The graphic in question comes from an article in the Financial Times. Upon closer inspection, it does not show that workers are getting poorer, nor does it show that wages are falling. Office for National Statistics data show that median wages rose above the rate of inflation in 2015 and 2016, and incomes have increased for all but the richest fifth since 2008. Last year, average weekly earnings grew by 1.9 per cent in real terms. Moreover, income growth was fastest among those on low incomes, ‘with the fifth percentile growing by 6.2% and the 95th percentile growing by 2.5%’ (in nominal terms, against an inflation rate of 0.7 per cent).
But whilst there is no evidence that wages are falling, it is true that they have fallen and that whilst median earnings are rising they have still not returned to the levels seen in 2007. That is what the Financial Times chart actually shows and the FT offers several reasons for this, including the relatively high inflation rate between 2008 and 2011, but averages can be misleading and there is one statistical explanation that is so important that the ONS dedicated a whole webpage to it in 2015.
Unlike many European countries, Britain’s post-crash era has seen surprisingly little unemployment. The employment rate amongst working age people is currently 74.6 per cent, the highest it has been since ONS records began in 1971. Very large numbers of people have entered the labour market in recent years. Some of them have come off benefits and into work. Others have come from abroad. Being new to the workforce, they tend to start on relatively low salaries.
The person who is on the median average salary – let’s call him Jeremy – earns more money than half of the workforce but less money than the other half. If a million jobs are created which pay less than average, the median drops. Jeremy moves into the upper half and is no longer the median worker.
Jeremy does not become any poorer as a result of the median falling, nor does he become any richer by moving into the upper half of the distribution. He is a flesh and blood human being, not a statistical category. If we want to know whether people like Jeremy have seen their wages fall since 2007 we need to look at the ONS’s data on continuous employment.
You are termed ‘continuously employed’ if you have been employed for more than a year. Eighty per cent of full-time workers in Britain fall into this category and ONS data show significant above-inflation wage increases going back years. In fact, since the crash, the only year when wages of the continuously employed fell below the rate of inflation was 2011 when the Consumer Price Index was 4.5 per cent. Last year, wage growth was 4.6 per cent, far above the 0.7 per cent inflation rate.

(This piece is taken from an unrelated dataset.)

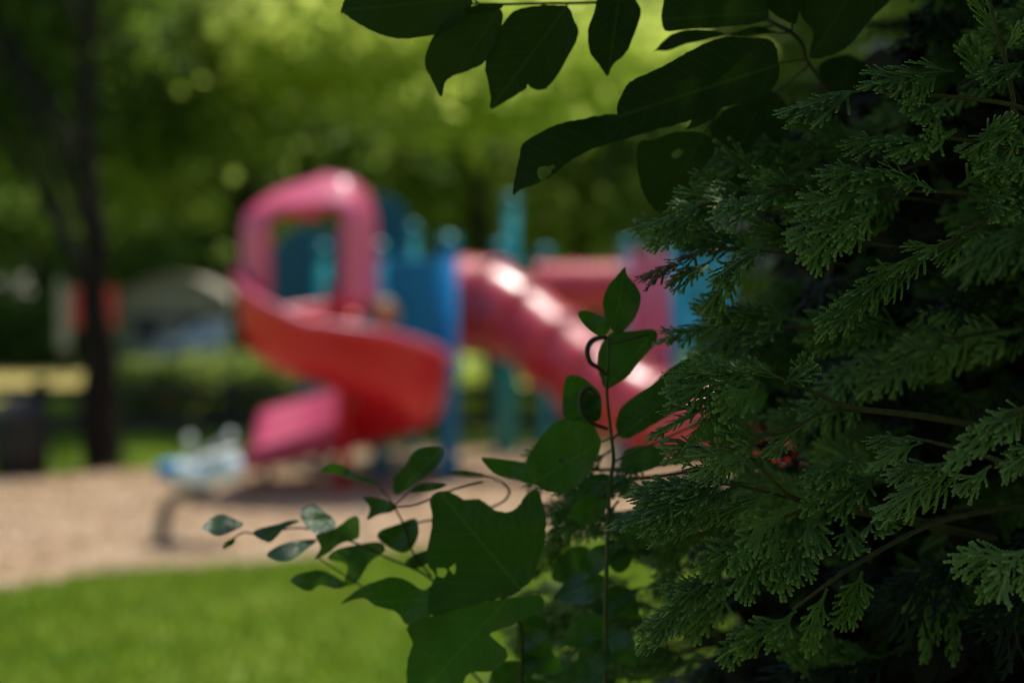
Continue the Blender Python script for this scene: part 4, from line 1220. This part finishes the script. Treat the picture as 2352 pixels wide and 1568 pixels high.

What about the people who have just joined the workforce? The question of whether they are better off than they were in 2007 depends on what they were doing ten years ago, but if they are economic migrants it is safe to assume that they are earning more than did before, otherwise they would not have emigrated, and we know that people earn more money in full-time work than they do living on benefits (as even Danny Dorling has grudgingly admitted.) The fact that the incomes of the poorest fifth have risen by 13 per cent in real terms since 2007 strongly suggests that they are better off as a result of these jobs being created.
A one per cent drop in median earnings, as shown in the FT graphic, does not mean that people have been slogging away in the same old job on lower wages than they received before the recession. Nor should it be inferred that life is rosier in France and Spain where median earnings are slightly higher than they were in 2007. When it comes to wage data, you only count if you have a job. The unemployment rate in France is twice as high as it is in Britain. In Spain, it is four times higher.
Understanding changes in the labour market helps us to explain the counter-intuitive finding that median incomes have risen since 2007 while median wages have fallen. Part of the reason is that people who were previously on benefits have found work, thereby raising their own incomes, but have disproportionately taken jobs that pay less than average, thereby lowering the median. In general, this has made people better off. If, on the other hand, the economy had shed large numbers of low-skilled jobs, the median income would have risen mathematically without benefiting anyone.